2. Select counter flow or parallel flow arrangement.
3. Add film coefficients, fouling factors, and wall data.
4. Set the LMTD correction factor and design margin.
5. Enter tube diameter and length for tube count estimation.
6. Press calculate to show results above the form.
7. Use CSV or PDF buttons to save calculated results.
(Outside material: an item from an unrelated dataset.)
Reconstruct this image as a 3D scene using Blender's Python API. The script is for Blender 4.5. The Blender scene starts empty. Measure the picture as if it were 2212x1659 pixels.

Article: Heat Exchanger Size Calculation Guide

Why exchanger size matters

A heat exchanger must transfer enough heat under real process conditions. Undersized equipment misses outlet temperatures. Oversized equipment wastes money, space, and pumping power. This calculator gives a practical first design estimate. It links heat duty, temperature driving force, overall coefficient, correction factor, and margin.

Heat duty comes first

Heat duty is the required thermal load. It is often known from a process balance. It can also be estimated from mass flow, specific heat, and temperature change. The hot stream loses this heat. The cold stream gains it. In a clean balance, both values should be close. Large differences suggest bad data or heat loss.

Temperature driving force

Heat transfer depends on temperature difference. That difference changes along the exchanger length. LMTD gives one useful average driving force. Counter flow usually gives a stronger driving force than parallel flow. The correction factor adjusts LMTD for multipass or crossflow designs. Use vendor charts or standards for final values.

Overall coefficient and fouling

The overall coefficient combines film resistance, wall resistance, and fouling resistance. High film coefficients reduce required area. Fouling increases resistance and increases required area. Wall thickness and wall conductivity also affect performance. A conservative fouling allowance helps maintain duty between cleaning cycles.

Area and tube estimate

Required area equals duty divided by corrected heat transfer rate. The design area adds margin for uncertainty. This margin covers aging, minor data error, and operating variation. Tube count is estimated from outside tube surface. Real exchangers also need pressure drop checks, vibration review, layout limits, nozzle sizing, and mechanical design.

Best practice

Treat this result as a screening calculation. Confirm properties at mean temperatures. Verify units before using results. Compare hot and cold duty values. Review velocity and pressure limits. Final equipment should be checked by a qualified engineer.